Nooshin Hakim Javadi and Pedram Baldari create a mobile radio station as a platform for collaboration with researchers on immigration, mobility and trauma. The University of Minnesota’s Center for New Americans located in the Law School and the Target Studio for Creative Collaboration at the Weisman Art Museum served as hosts for the project. We developed a program of broadcasts, consisting of interviews, storytelling, and sound performances, and a program of discursive engagement with academics and immigrant communities. Javadi and Baldari use radio as both a tool and as a metaphor, envisioning a flexible yet resistant and mobile rhizome-like engagement that extends beyond the walls of the museum. This project is supported by a grant from the Stardust Arts Foundation.
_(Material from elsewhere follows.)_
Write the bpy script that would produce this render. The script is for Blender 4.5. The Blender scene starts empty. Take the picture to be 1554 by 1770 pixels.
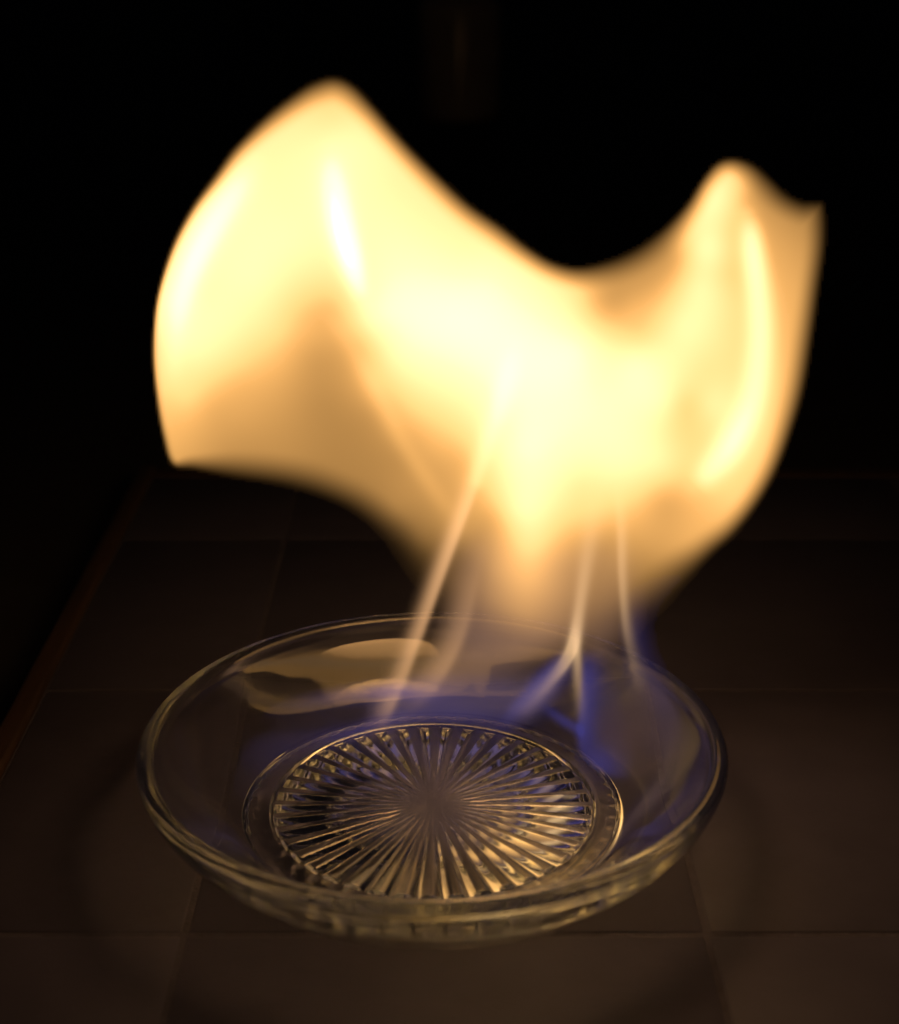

From the Weisman Art Museum website : https://wam.umn.edu/incubator-project-radio-rhizome/

​Issues we have touched on in the past

Radio Rhizome (2019-Ongoing) is an ongoing project to occupy, infiltrate and reactivate spaces and institutions in order to mobilize discourses of legal/illegal, documented/undocumented and within/without. Our questions begin with similarities between our wartime experiences in our native land and the U.S immigrant communities that are physically and psychologically targeted by immigration law enforcement. In conversations with ACLU Minnesota we became convinced that a mobile radio platform is the safest and most reliable medium for us to ensure our artistic needs and immigrant communities' desire to create safe and decentralized modes of communication. We have employed this radio project in two main ways. First, we broadcast content to performers who carry pocket radios into designated locations.The second is for immigrant communities in rural Minnesota. Working with Right to Know training, we deploy the radio station as a public warning system against unjust raids, illegal arrests and other actions that create an unsafe environment for immigrant communities. More recently, we have been working with engineers to transform building facades as antennae for our radio station. We choose buildings based on their architectural and historical relevance to our project, such as the Weisman Art Museum with its metal facade. We continue to look for for collaborators on this project.

We want to expand the scope of our activities and use our platform for issues such as environmental struggles around oil pipelines going through preservations, under rivers and through public lands. The catastrophic side effects of these pipelines can be unimaginable for the wildlife, water resources and the land they go through.